__WHAT NEEDS TO BE DONE__. In the listing that follows, count each line containing the string "finishes" and report only the count.

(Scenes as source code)
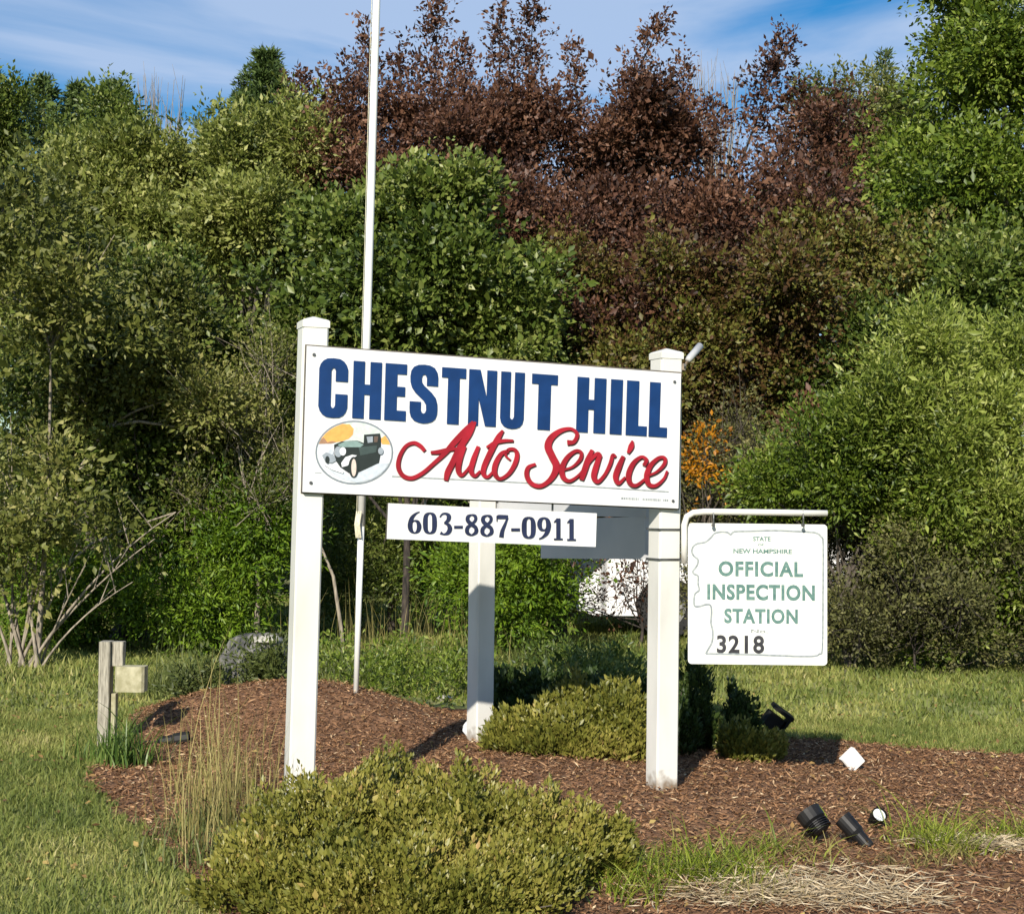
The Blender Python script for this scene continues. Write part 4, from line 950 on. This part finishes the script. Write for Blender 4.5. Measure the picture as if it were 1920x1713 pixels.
# yellow green low evergreens in the gap under the crowns
for (lb, blobs, bx, Y_, n_) in [('layered yellow-green evergreen bush behind the boulder', [(400,1090,150,80,13.6,.5),(490,1050,80,100,13.8,.5),(330,1120,90,60,13.5,.4)], 410, 13.7, 1500),
                             ('bright yellow-green bush left of the dark leaning trunk', [(170,1110,90,75,14,.5),(90,1130,80,60,14,.4)], 150, 14, 900),
                             ('bright green bush seen between the rear post and right post', [(985,1090,70,95,14,.5),(900,1120,80,70,14.2,.5),(1000,1150,60,40,13.9,.4)], 975, 14, 1000),
                             ('dark green bush seen left of the rear post', [(760,1060,130,110,15.6,.6),(640,1040,80,120,15.8,.5)], 740, 15.7, 1600)]:
    tree('low_evergreen', lb, 'bush', at(bx, Y_), blobs, M['f_lime'] if 'dark green' not in lb else M['f_green'], M['bark'], leaf=.07, wl=.32, dens=10, csize=.26, sprays=n_, per=14, slen=.42, lat=.035, up=.15, limbs=8, trunk_r=.05, group='low bushes under the trees', upn=.8)

# right side
tree('tall_green_tree', 'tall green tree filling the upper right corner', 'tree', at(1860, 17), [(1850,90,130,110,17,.9),(1800,190,80,90,17,.7),(1690,310,80,60,16.9,.6),(1930,200,170,160,16.8,1.),(1780,330,130,110,16.8,.9),(1900,420,160,140,16.4,1.),(1720,400,110,80,16.6,.7),(1790,540,150,90,16.4,.8),(1830,-60,110,110,17.4,.7),(2080,300,160,300,17,1.)],
     M['f_right'], M['bark'], leaf=.09, wl=.5, dens=6.5, csize=.36, sprays=5600, per=12, slen=.4, up=.3, limbs=26, trunk_r=.15, droop=.15)
tree('distant_pale_tree', 'paler rounded tree between purple tree and tall right tree', 'tree', at(1590, 21), [(1590,240,80,70,21,.8),(1650,260,80,60,20.6,.7),(1620,350,120,110,20.4,.8),(1540,220,40,45,21,.5)],
     M['f_olive'], M['bark'], leaf=.08, wl=.45, dens=5, csize=.36, sprays=2000, per=12, slen=.38, up=.6, limbs=12)
tree('shaded_green_tree', 'dark green tree below the tall right tree, above the willow', 'tree', at(1760, 14.8), [(1760,600,110,90,14.6,.6),(1860,560,120,110,14.8,.6),(1650,640,70,60,14.8,.5),(1560,760,90,90,15,.6),(1960,620,100,130,14.8,.6),(1740,760,160,110,15,.6)],
     M['f_green'], M['bark_pale'], leaf=.08, wl=.55, dens=6, csize=.3, sprays=2600, per=12, slen=.34, up=.3, limbs=16)
tree('willow_shrub', 'light green willow-like shrub at the right edge', 'shrub', at(1800, 12.6), [(1800,760,150,110,12.6,.6),(1880,700,100,70,12.8,.5),(1680,800,80,80,12.6,.5),(1900,860,120,110,12.6,.6),(1740,880,120,90,12.6,.5),(1870,1000,110,90,12.8,.5),(1760,1000,100,80,12.8,.4),(2050,850,120,220,12.8,.7)],
     M['f_willow'], M['bark_dark'], leaf=.075, wl=.3, dens=10, csize=.24, sprays=3600, per=13, slen=.36, up=.9, limbs=24, trunk_r=.02)
tree('green_shrub', 'fresh green shrub below the willow-like shrub', 'shrub', at(1600, 13), [(1600,880,110,80,13,.5),(1500,930,80,50,13.4,.4),(1720,960,120,70,13,.5)],
     M['f_right'], M['bark'], leaf=.06, wl=.45, dens=10, csize=.24, sprays=1700, per=12, slen=.3, up=.5, limbs=12, trunk_r=.04)
tree('low_thicket', 'dense low brown-green undergrowth along the far edge of the lawn', 'undergrowth', at(1720, 12.6), [(1620,1130,90,75,12.7,.35),(1720,1110,100,85,12.6,.35),(1830,1130,100,80,12.5,.35),(1920,1120,90,90,12.6,.35),(1560,1150,70,55,12.9,.3),(1990,1130,90,90,12.6,.4)],
     M['f_dry'], M['bark_dark'], leaf=.045, wl=.5, dens=14, csize=.2, sprays=3000, per=9, slen=.26, up=.9, limbs=12, trunk_r=.012, twigs=500, zmin=.05)
tree('brown_thicket', 'dull brown-green thicket right of the inspection sign', 'shrub', at(1700, 13.6), [(1620,1080,100,120,13.6,.5),(1760,1060,130,130,13.6,.5),(1850,1030,110,90,13.6,.5),(1560,1010,90,80,13.8,.5),(1480,1080,110,120,14.2,.5),(1960,1060,120,140,13.6,.5),(1370,1080,80,120,14.6,.5),(1700,1160,120,55,12.9,.4),(1590,1160,80,55,13.2,.4)],
     M['f_dry'], M['bark'], leaf=.05, wl=.5, dens=11, csize=.24, sprays=3600, per=11, slen=.36, up=.8, limbs=30, trunk_r=.03, twigs=1200, zmin=.1)
tree('green_shrub', 'bright green shrub at the right edge where the lawn ends', 'shrub', at(1850, 13.0), [(1800,1140,80,55,13,.4),(1880,1100,80,80,13,.4),(1960,1140,80,60,13,.4),(1700,1170,70,35,13,.3)],
     M['f_right'], M['bark'], leaf=.055, wl=.5, dens=12, csize=.22, sprays=1500, per=12, slen=.26, up=.5, limbs=10, trunk_r=.03, zmin=.08)
tree('orange_shrub', 'orange-leaved shrub right of the big sign', 'shrub', at(1310, 14), [(1300,835,28,36,13.6,.25),(1352,918,36,18,13.6,.2),(1300,915,40,24,13.6,.25)],
     M['f_orange'], M['bark'], leaf=.06, wl=.55, dens=12, csize=.2, sprays=120, per=8, slen=.2, up=.4, limbs=8, trunk_r=.03)
tree('grey_twig_shrub', 'grey-brown twiggy shrub above the inspection sign arm', 'shrub', at(1400, 14.2), [(1390,860,80,80,14.2,.4),(1440,930,70,50,14.2,.4),(1340,950,90,40,14.3,.4)],
     M['f_dry'], M['bark'], leaf=.045, wl=.5, dens=11, csize=.22, sprays=800, per=9, slen=.36, up=.9, limbs=12, trunk_r=.03, twigs=600)
tree('rusty_branch', 'little patch of rusty red leaves in the dark gap above the inspection sign', 'branch', at(1510, 14.4), [(1512,822,22,26,14.2,.15)],
     M['f_plum'], M['bark'], leaf=.06, wl=.5, dens=40, csize=.12, sprays=60, per=8, slen=.2, limbs=3, trunk_r=.02)
tree('purple_undergrowth', 'dark purple-leaved branches in front of the white car', 'shrub', at(1195, 14.6), [(1190,1090,35,50,14.6,.25),(1130,1125,50,22,14.6,.25),(1195,1000,25,40,14.6,.25),(1050,1120,25,50,14.7,.25)],
     M['f_plum'], M['bark_dark'], leaf=.05, wl=.6, dens=16, csize=.2, sprays=90, per=8, slen=.3, limbs=8, trunk_r=.02, twigs=80)

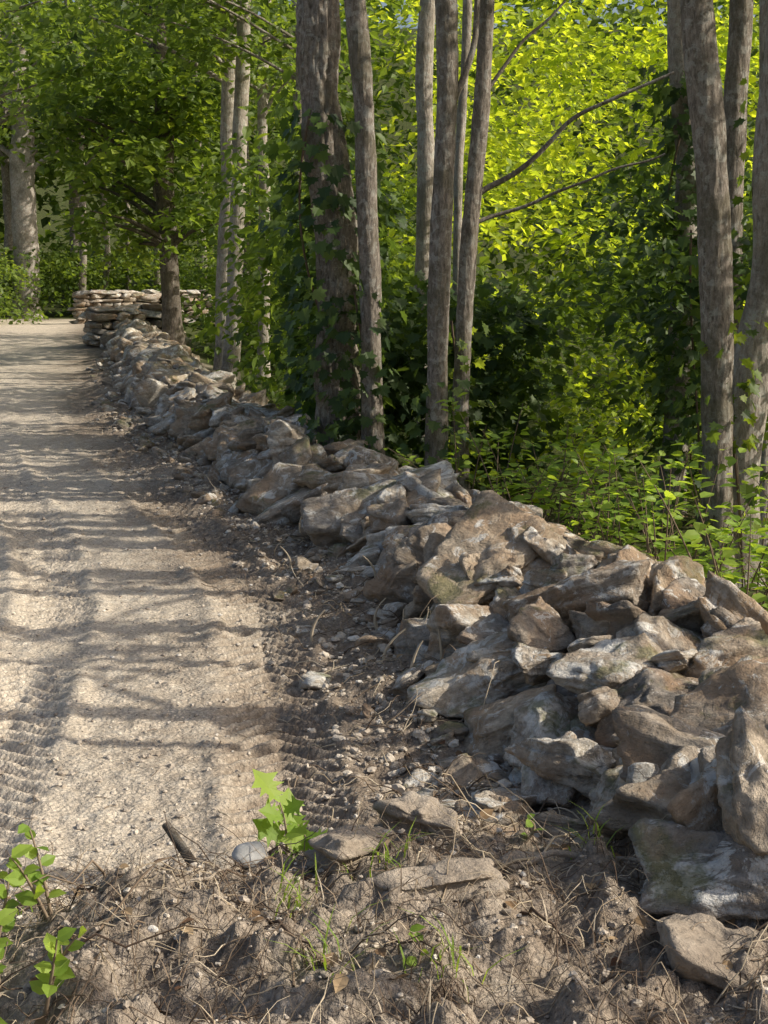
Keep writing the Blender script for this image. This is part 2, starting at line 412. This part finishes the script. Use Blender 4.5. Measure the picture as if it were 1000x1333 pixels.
def smoothpath(ctrl,n):
    ctrl=np.array(ctrl,float); t=np.linspace(0,1,len(ctrl)); q=np.linspace(0,1,n)
    out=np.stack([np.interp(q,t,ctrl[:,k]) for k in range(3)],1)
    k=max(3,n//(len(ctrl)*2))
    pad=np.concatenate([np.repeat(out[:1],k,0)-np.arange(k,0,-1)[:,None]*(out[1]-out[0]),out,np.repeat(out[-1:],k,0)+np.arange(1,k+1)[:,None]*(out[-1]-out[-2])])
    ker=np.ones(2*k+1)/(2*k+1)
    return np.stack([np.convolve(pad[:,j],ker,'valid') for j in range(3)],1)

# ------------------------------------------------------------------ leaves
TRH=(np.array([(0,0,0),(.36,.42,.08),(0,1,-.05),(-.36,.42,.08)]),np.array([(0,1,2),(0,2,3)]))
TOV=(np.array([(0,0,0),(.28,.22,.07),(.30,.58,.06),(0,1,-.08),(-.30,.58,.06),(-.28,.22,.07),(0,.45,-.01)]),
     np.array([(0,1,6),(1,2,6),(2,3,6),(6,3,4),(6,4,5),(0,6,5)]))
o=[(.0,0),(.2,.1),(.48,.02),(.38,.27),(.6,.5),(.33,.52),(.3,.78),(.14,.72),(0,1.05)]
o=o+[(-a,b) for a,b in o[1:-1][::-1]]
TMA=(np.array([(a,b,.10*abs(a)-.1*b*b) for a,b in o]+[(0,.4,-.03)]),np.array([(i,(i+1)%16,16) for i in range(16)]))
o2=[(.0,0),(.10,.15),(.30,.12),(.16,.28),(.20,.36),(.46,.34),(.22,.50),(.24,.58),(.5,.62),(.2,.74),(.12,.84),(0,1.0)]
o2=o2+[(-a,b) for a,b in o2[1:-1][::-1]]
TOAK=(np.array([(a,b,.12*abs(a)-.12*b*b) for a,b in o2]+[(0,.45,-.03)]),np.array([(i,(i+1)%22,22) for i in range(22)]))
def leafverts(pos,axis,nrm,size,tmpl,rnd):
    tv,tf=tmpl
    axis=axis/np.linalg.norm(axis,axis=1)[:,None]
    b=np.cross(axis,nrm); b/=np.linalg.norm(b,axis=1)[:,None]+1e-9
    n=np.cross(b,axis)
    V=pos[:,None,:]+size[:,None,None]*(tv[None,:,0,None]*b[:,None,:]+tv[None,:,1,None]*axis[:,None,:]+tv[None,:,2,None]*n[:,None,:])
    k=len(tv); F=tf[None]+np.arange(len(pos))[:,None,None]*k
    return V.reshape(-1,3),F.reshape(-1,3),np.repeat(rnd,k)
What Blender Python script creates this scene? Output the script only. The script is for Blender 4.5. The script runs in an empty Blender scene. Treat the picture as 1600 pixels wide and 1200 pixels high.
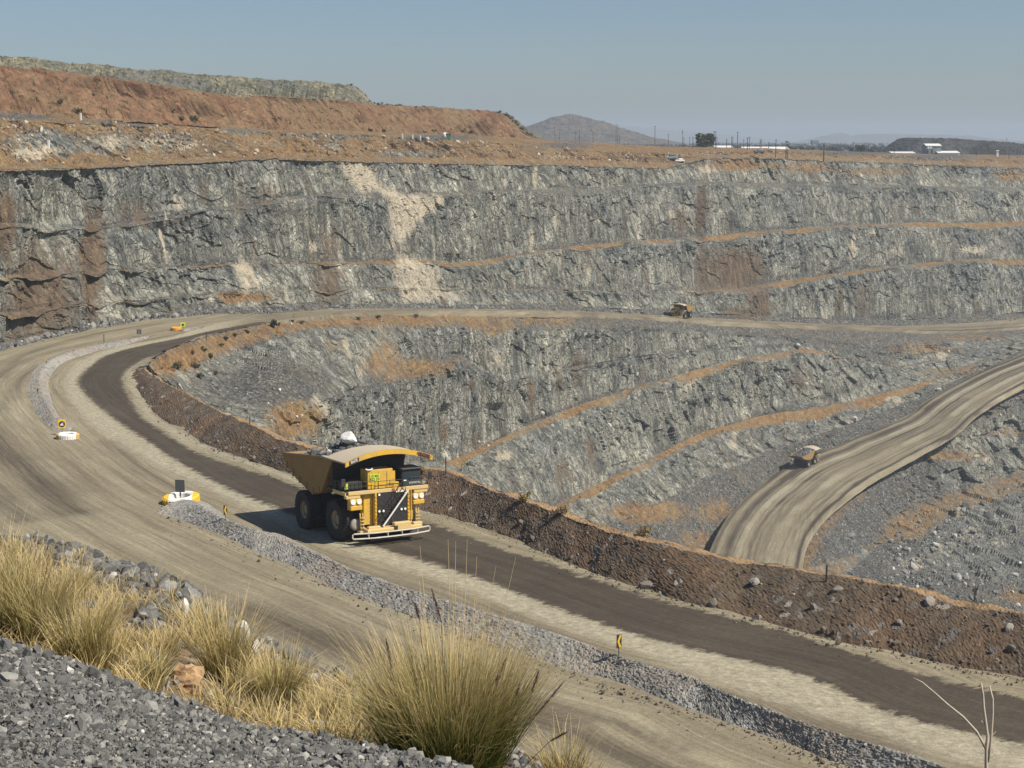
import bpy, math, random
import numpy as np
from mathutils import Vector, Matrix
from mathutils.bvhtree import BVHTree
random.seed(7)
RNG = np.random.default_rng(11)
scene = bpy.context.scene
COL = scene.collection
F = 2500.0
PITCH = math.radians(8.69)
CP, SP = math.cos(PITCH), math.sin(PITCH)
f32 = np.float32

# ------------------------------------------------------------ camera survey helpers
def ray(px, py):
    a = (np.asarray(px, float) - 800) / F
    b = (600 - np.asarray(py, float)) / F
    return np.stack([a + 0 * b, CP + b * SP, -SP + b * CP], -1)
def PY(px, py, y):
    r = ray(px, py)
    return r * (np.asarray(y, float) / r[..., 1])[..., None]
def PZ(px, py, z):
    r = ray(px, py)
    return r * (np.asarray(z, float) / r[..., 2])[..., None]
def proj(P):
    d = P[..., 1] * CP - P[..., 2] * SP
    u = P[..., 1] * SP + P[..., 2] * CP
    return 800 + F * P[..., 0] / d, 600 - F * u / d
ZRT = ([0, 60, 90, 130, 160, 200, 255, 304, 346, 383, 421, 466, 540], [-31.5, -33.6, -35.0, -36.9, -38.3, -39.8, -41.0, -42.0, -42.8, -43.7, -45.6, -50.5, -58])
def zr(y):
    return np.interp(y, *ZRT)
def PR(px, py, dz=0.0):
    """point where the sight line meets the haul road surface (raised by dz)"""
    r = ray(px, py)
    z = np.full(r.shape[:-1], -38.0)
    for _ in range(40):
        y = z / r[..., 2] * r[..., 1]
        z = 0.5 * z + 0.5 * (zr(y) + dz)
    return r * (z / r[..., 2])[..., None]
def tab(pts, k=1):
    xs = [p[0] for p in pts]; ys = [p[k] for p in pts]
    return lambda x: np.interp(x, xs, ys)

# ------------------------------------------------------------ numpy noise
def h3(i, j, k, s):
    n = (i.astype(np.int64) * 374761393 + j.astype(np.int64) * 668265263 + k.astype(np.int64) * 2147483647 + s * 1274126177) & 0xffffffff
    n = ((n ^ (n >> 13)) * 1274126177) & 0xffffffff
    n = ((n ^ (n >> 16)) * 2246822519) & 0xffffffff
    n = n ^ (n >> 15)
    return (n & 0xffffff).astype(f32) / f32(0xffffff)
def vn(p, s=0):
    f = np.floor(p); i = f.astype(np.int64); t = (p - f).astype(f32); t = t * t * (3 - 2 * t)
    out = 0
    for a in (0, 1):
        wx = t[..., 0] if a else 1 - t[..., 0]
        for b in (0, 1):
            wy = t[..., 1] if b else 1 - t[..., 1]
            for c in (0, 1):
                wz = t[..., 2] if c else 1 - t[..., 2]
                out = out + wx * wy * wz * h3(i[..., 0] + a, i[..., 1] + b, i[..., 2] + c, s)
    return out
def fbm(p, o=4, s=0, g=0.5):
    r = 0; a = 1.0; n = 0; q = p
    for k in range(o):
        r = r + a * (vn(q, s + 17 * k) - 0.5); n += a; a *= g; q = q * 2.03 + 3.7
    return r / n * 2
def worley(p, s=0, tilt=1.0):
    """block field: every cell is a tilted facet with its own height"""
    f = np.floor(p).astype(np.int64)
    best = np.full(p.shape[:-1], 1e9, f32); val = np.zeros(p.shape[:-1], f32)
    for a in (-1, 0, 1):
        for b in (-1, 0, 1):
            for c in (-1, 0, 1):
                i = f[..., 0] + a; j = f[..., 1] + b; k = f[..., 2] + c
                r1 = h3(i, j, k, s); r2 = h3(i, j, k, s + 101); r3 = h3(i, j, k, s + 202)
                dx = (p[..., 0] - i).astype(f32) - r1; dy = (p[..., 1] - j).astype(f32) - r2; dz = (p[..., 2] - k).astype(f32) - r3
                d = dx * dx + dy * dy + dz * dz
                m = d < best
                hv = (r1 * 7.31 + r2 * 3.77 + r3 * 5.13) % 1.0
                v = (hv - 0.5) + tilt * (dx * (r2 - 0.5) + dy * (r3 - 0.5) + dz * (r1 - 0.62))
                best = np.where(m, d, best); val = np.where(m, v, val)
    return val

# ------------------------------------------------------------ mesh helpers
def mesh_np(name, V, faces, mat=None, smooth=False, kind=None, parent=None):
    me = bpy.data.meshes.new(name)
    V = np.asarray(V, f32).reshape(-1, 3); faces = np.asarray(faces, np.int32)
    nf, k = faces.shape
    me.vertices.add(len(V)); me.vertices.foreach_set('co', V.ravel())
    me.loops.add(nf * k); me.loops.foreach_set('vertex_index', faces.ravel())
    me.polygons.add(nf)
    me.polygons.foreach_set('loop_start', np.arange(0, nf * k, k, dtype=np.int32))
    me.polygons.foreach_set('loop_total', np.full(nf, k, np.int32))
    me.polygons.foreach_set('use_smooth', np.full(nf, smooth))
    me.update(calc_edges=True)
    if mat: me.materials.append(mat)
    o = bpy.data.objects.new(name, me); COL.objects.link(o)
    if kind: o['kind'] = kind
    if parent: o.parent = parent
    return o
def set_attr(o, name, data, typ='FLOAT'):
    a = o.data.attributes.new(name, typ, 'POINT')
    a.data.foreach_set('color' if typ == 'FLOAT_COLOR' else 'value', np.asarray(data, f32).ravel())
def grid_faces(R, C):
    i = np.arange((R - 1) * C).reshape(R - 1, C)[:, :-1].ravel()
    return np.stack([i, i + C, i + C + 1, i + 1], 1)
def tag(o, label, cat, group=None, kind=None):
    o['label'] = label; o['category'] = cat
    if group: o['group'] = group
    if kind: o['kind'] = kind
    return o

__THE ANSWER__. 2